**Given problem:** Restate every line of the material, word for word.

**Data excerpt:**
# # #
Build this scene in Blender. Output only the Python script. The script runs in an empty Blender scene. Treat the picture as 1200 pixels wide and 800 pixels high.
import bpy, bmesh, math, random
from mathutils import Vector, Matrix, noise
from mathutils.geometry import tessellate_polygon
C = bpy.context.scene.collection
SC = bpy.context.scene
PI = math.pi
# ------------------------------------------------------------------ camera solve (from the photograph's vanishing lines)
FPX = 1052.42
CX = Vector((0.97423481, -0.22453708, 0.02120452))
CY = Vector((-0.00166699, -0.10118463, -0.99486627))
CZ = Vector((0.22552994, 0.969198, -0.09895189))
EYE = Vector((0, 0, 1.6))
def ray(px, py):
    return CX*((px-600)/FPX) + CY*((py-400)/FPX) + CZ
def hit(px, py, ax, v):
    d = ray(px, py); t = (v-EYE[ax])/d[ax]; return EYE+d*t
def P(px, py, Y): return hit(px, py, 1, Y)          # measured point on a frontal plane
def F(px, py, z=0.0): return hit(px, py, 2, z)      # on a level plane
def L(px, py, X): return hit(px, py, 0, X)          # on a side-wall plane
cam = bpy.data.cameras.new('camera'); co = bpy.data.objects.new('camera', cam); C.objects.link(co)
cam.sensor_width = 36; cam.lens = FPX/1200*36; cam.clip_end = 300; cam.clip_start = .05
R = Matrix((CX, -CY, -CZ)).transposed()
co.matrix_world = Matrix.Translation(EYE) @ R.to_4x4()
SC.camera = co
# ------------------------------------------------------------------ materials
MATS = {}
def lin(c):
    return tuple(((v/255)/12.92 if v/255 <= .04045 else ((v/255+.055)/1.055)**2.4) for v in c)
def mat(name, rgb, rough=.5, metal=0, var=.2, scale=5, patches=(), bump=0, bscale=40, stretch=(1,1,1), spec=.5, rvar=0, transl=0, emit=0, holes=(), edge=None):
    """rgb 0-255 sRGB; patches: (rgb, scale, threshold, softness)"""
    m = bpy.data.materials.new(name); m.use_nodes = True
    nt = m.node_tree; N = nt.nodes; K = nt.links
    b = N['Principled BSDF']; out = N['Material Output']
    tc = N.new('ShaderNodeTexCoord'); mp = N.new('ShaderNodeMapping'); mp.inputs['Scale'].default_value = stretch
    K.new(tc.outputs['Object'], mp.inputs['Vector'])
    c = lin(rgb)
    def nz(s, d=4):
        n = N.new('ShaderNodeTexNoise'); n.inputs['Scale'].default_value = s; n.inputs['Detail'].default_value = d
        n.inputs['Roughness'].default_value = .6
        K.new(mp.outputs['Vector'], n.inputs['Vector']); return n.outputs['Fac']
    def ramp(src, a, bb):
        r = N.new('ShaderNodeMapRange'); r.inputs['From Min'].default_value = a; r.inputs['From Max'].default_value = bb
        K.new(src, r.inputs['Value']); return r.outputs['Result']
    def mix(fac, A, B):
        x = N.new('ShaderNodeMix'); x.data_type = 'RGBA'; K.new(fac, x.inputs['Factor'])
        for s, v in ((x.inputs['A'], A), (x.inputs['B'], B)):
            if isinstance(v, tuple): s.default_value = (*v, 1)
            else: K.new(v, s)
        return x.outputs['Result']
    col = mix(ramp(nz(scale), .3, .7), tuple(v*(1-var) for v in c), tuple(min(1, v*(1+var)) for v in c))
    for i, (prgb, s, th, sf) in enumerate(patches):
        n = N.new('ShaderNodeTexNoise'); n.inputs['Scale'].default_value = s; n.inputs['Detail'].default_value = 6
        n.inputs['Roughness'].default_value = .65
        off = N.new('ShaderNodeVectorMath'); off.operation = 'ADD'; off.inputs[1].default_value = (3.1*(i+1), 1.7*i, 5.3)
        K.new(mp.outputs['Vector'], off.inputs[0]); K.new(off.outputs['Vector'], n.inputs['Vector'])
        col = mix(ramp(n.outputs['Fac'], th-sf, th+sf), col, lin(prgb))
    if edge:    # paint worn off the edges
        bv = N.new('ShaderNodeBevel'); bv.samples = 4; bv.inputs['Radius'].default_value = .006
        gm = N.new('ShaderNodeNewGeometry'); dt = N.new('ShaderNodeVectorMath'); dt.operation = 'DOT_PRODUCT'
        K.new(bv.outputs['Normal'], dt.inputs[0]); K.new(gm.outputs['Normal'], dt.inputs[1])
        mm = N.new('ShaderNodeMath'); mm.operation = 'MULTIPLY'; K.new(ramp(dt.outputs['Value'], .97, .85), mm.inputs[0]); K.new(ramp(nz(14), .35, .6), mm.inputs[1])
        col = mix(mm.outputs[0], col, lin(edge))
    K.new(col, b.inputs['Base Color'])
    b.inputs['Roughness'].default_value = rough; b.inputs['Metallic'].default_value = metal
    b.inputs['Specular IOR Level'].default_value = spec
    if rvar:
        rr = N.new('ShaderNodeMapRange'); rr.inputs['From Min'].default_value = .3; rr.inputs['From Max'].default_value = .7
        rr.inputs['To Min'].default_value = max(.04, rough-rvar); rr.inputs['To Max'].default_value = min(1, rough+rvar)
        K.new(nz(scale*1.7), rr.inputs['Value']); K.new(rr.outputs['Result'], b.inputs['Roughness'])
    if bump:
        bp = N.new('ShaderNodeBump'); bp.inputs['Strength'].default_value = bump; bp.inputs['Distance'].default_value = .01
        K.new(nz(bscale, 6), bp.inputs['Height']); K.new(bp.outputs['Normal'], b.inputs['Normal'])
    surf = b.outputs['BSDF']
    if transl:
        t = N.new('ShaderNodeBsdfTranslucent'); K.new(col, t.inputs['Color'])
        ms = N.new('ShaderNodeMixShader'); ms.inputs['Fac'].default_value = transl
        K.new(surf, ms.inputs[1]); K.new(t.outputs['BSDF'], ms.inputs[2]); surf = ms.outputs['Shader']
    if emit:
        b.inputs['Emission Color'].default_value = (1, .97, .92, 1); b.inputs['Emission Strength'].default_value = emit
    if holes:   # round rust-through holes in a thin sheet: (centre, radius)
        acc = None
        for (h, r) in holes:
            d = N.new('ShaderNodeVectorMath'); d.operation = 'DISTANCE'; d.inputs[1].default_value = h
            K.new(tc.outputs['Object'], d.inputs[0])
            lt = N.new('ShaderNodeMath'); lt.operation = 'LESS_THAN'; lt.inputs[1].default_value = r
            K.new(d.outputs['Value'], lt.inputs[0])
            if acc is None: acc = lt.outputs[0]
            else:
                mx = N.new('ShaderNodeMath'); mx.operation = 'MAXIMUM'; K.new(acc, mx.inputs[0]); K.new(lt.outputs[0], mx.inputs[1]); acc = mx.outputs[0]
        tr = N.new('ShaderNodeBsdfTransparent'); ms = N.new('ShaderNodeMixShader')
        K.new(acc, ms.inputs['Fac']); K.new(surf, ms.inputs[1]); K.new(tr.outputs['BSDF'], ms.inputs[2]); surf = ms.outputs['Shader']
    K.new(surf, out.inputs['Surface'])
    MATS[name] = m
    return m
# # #
**Full output:**
Build this scene in Blender. Output only the Python script. The script runs in an empty Blender scene. Treat the picture as 1200 pixels wide and 800 pixels high.
import bpy, bmesh, math, random
from mathutils import Vector, Matrix, noise
from mathutils.geometry import tessellate_polygon
C = bpy.context.scene.collection
SC = bpy.context.scene
PI = math.pi
# ------------------------------------------------------------------ camera solve (from the photograph's vanishing lines)
FPX = 1052.42
CX = Vector((0.97423481, -0.22453708, 0.02120452))
CY = Vector((-0.00166699, -0.10118463, -0.99486627))
CZ = Vector((0.22552994, 0.969198, -0.09895189))
EYE = Vector((0, 0, 1.6))
def ray(px, py):
    return CX*((px-600)/FPX) + CY*((py-400)/FPX) + CZ
def hit(px, py, ax, v):
    d = ray(px, py); t = (v-EYE[ax])/d[ax]; return EYE+d*t
def P(px, py, Y): return hit(px, py, 1, Y)          # measured point on a frontal plane
def F(px, py, z=0.0): return hit(px, py, 2, z)      # on a level plane
def L(px, py, X): return hit(px, py, 0, X)          # on a side-wall plane
cam = bpy.data.cameras.new('camera'); co = bpy.data.objects.new('camera', cam); C.objects.link(co)
cam.sensor_width = 36; cam.lens = FPX/1200*36; cam.clip_end = 300; cam.clip_start = .05
R = Matrix((CX, -CY, -CZ)).transposed()
co.matrix_world = Matrix.Translation(EYE) @ R.to_4x4()
SC.camera = co
# ------------------------------------------------------------------ materials
MATS = {}
def lin(c):
    return tuple(((v/255)/12.92 if v/255 <= .04045 else ((v/255+.055)/1.055)**2.4) for v in c)
def mat(name, rgb, rough=.5, metal=0, var=.2, scale=5, patches=(), bump=0, bscale=40, stretch=(1,1,1), spec=.5, rvar=0, transl=0, emit=0, holes=(), edge=None):
    """rgb 0-255 sRGB; patches: (rgb, scale, threshold, softness)"""
    m = bpy.data.materials.new(name); m.use_nodes = True
    nt = m.node_tree; N = nt.nodes; K = nt.links
    b = N['Principled BSDF']; out = N['Material Output']
    tc = N.new('ShaderNodeTexCoord'); mp = N.new('ShaderNodeMapping'); mp.inputs['Scale'].default_value = stretch
    K.new(tc.outputs['Object'], mp.inputs['Vector'])
    c = lin(rgb)
    def nz(s, d=4):
        n = N.new('ShaderNodeTexNoise'); n.inputs['Scale'].default_value = s; n.inputs['Detail'].default_value = d
        n.inputs['Roughness'].default_value = .6
        K.new(mp.outputs['Vector'], n.inputs['Vector']); return n.outputs['Fac']
    def ramp(src, a, bb):
        r = N.new('ShaderNodeMapRange'); r.inputs['From Min'].default_value = a; r.inputs['From Max'].default_value = bb
        K.new(src, r.inputs['Value']); return r.outputs['Result']
    def mix(fac, A, B):
        x = N.new('ShaderNodeMix'); x.data_type = 'RGBA'; K.new(fac, x.inputs['Factor'])
        for s, v in ((x.inputs['A'], A), (x.inputs['B'], B)):
            if isinstance(v, tuple): s.default_value = (*v, 1)
            else: K.new(v, s)
        return x.outputs['Result']
    col = mix(ramp(nz(scale), .3, .7), tuple(v*(1-var) for v in c), tuple(min(1, v*(1+var)) for v in c))
    for i, (prgb, s, th, sf) in enumerate(patches):
        n = N.new('ShaderNodeTexNoise'); n.inputs['Scale'].default_value = s; n.inputs['Detail'].default_value = 6
        n.inputs['Roughness'].default_value = .65
        off = N.new('ShaderNodeVectorMath'); off.operation = 'ADD'; off.inputs[1].default_value = (3.1*(i+1), 1.7*i, 5.3)
        K.new(mp.outputs['Vector'], off.inputs[0]); K.new(off.outputs['Vector'], n.inputs['Vector'])
        col = mix(ramp(n.outputs['Fac'], th-sf, th+sf), col, lin(prgb))
    if edge:    # paint worn off the edges
        bv = N.new('ShaderNodeBevel'); bv.samples = 4; bv.inputs['Radius'].default_value = .006
        gm = N.new('ShaderNodeNewGeometry'); dt = N.new('ShaderNodeVectorMath'); dt.operation = 'DOT_PRODUCT'
        K.new(bv.outputs['Normal'], dt.inputs[0]); K.new(gm.outputs['Normal'], dt.inputs[1])
        mm = N.new('ShaderNodeMath'); mm.operation = 'MULTIPLY'; K.new(ramp(dt.outputs['Value'], .97, .85), mm.inputs[0]); K.new(ramp(nz(14), .35, .6), mm.inputs[1])
        col = mix(mm.outputs[0], col, lin(edge))
    K.new(col, b.inputs['Base Color'])
    b.inputs['Roughness'].default_value = rough; b.inputs['Metallic'].default_value = metal
    b.inputs['Specular IOR Level'].default_value = spec
    if rvar:
        rr = N.new('ShaderNodeMapRange'); rr.inputs['From Min'].default_value = .3; rr.inputs['From Max'].default_value = .7
        rr.inputs['To Min'].default_value = max(.04, rough-rvar); rr.inputs['To Max'].default_value = min(1, rough+rvar)
        K.new(nz(scale*1.7), rr.inputs['Value']); K.new(rr.outputs['Result'], b.inputs['Roughness'])
    if bump:
        bp = N.new('ShaderNodeBump'); bp.inputs['Strength'].default_value = bump; bp.inputs['Distance'].default_value = .01
        K.new(nz(bscale, 6), bp.inputs['Height']); K.new(bp.outputs['Normal'], b.inputs['Normal'])
    surf = b.outputs['BSDF']
    if transl:
        t = N.new('ShaderNodeBsdfTranslucent'); K.new(col, t.inputs['Color'])
        ms = N.new('ShaderNodeMixShader'); ms.inputs['Fac'].default_value = transl
        K.new(surf, ms.inputs[1]); K.new(t.outputs['BSDF'], ms.inputs[2]); surf = ms.outputs['Shader']
    if emit:
        b.inputs['Emission Color'].default_value = (1, .97, .92, 1); b.inputs['Emission Strength'].default_value = emit
    if holes:   # round rust-through holes in a thin sheet: (centre, radius)
        acc = None
        for (h, r) in holes:
            d = N.new('ShaderNodeVectorMath'); d.operation = 'DISTANCE'; d.inputs[1].default_value = h
            K.new(tc.outputs['Object'], d.inputs[0])
            lt = N.new('ShaderNodeMath'); lt.operation = 'LESS_THAN'; lt.inputs[1].default_value = r
            K.new(d.outputs['Value'], lt.inputs[0])
            if acc is None: acc = lt.outputs[0]
            else:
                mx = N.new('ShaderNodeMath'); mx.operation = 'MAXIMUM'; K.new(acc, mx.inputs[0]); K.new(lt.outputs[0], mx.inputs[1]); acc = mx.outputs[0]
        tr = N.new('ShaderNodeBsdfTransparent'); ms = N.new('ShaderNodeMixShader')
        K.new(acc, ms.inputs['Fac']); K.new(surf, ms.inputs[1]); K.new(tr.outputs['BSDF'], ms.inputs[2]); surf = ms.outputs['Shader']
    K.new(surf, out.inputs['Surface'])
    MATS[name] = m
    return m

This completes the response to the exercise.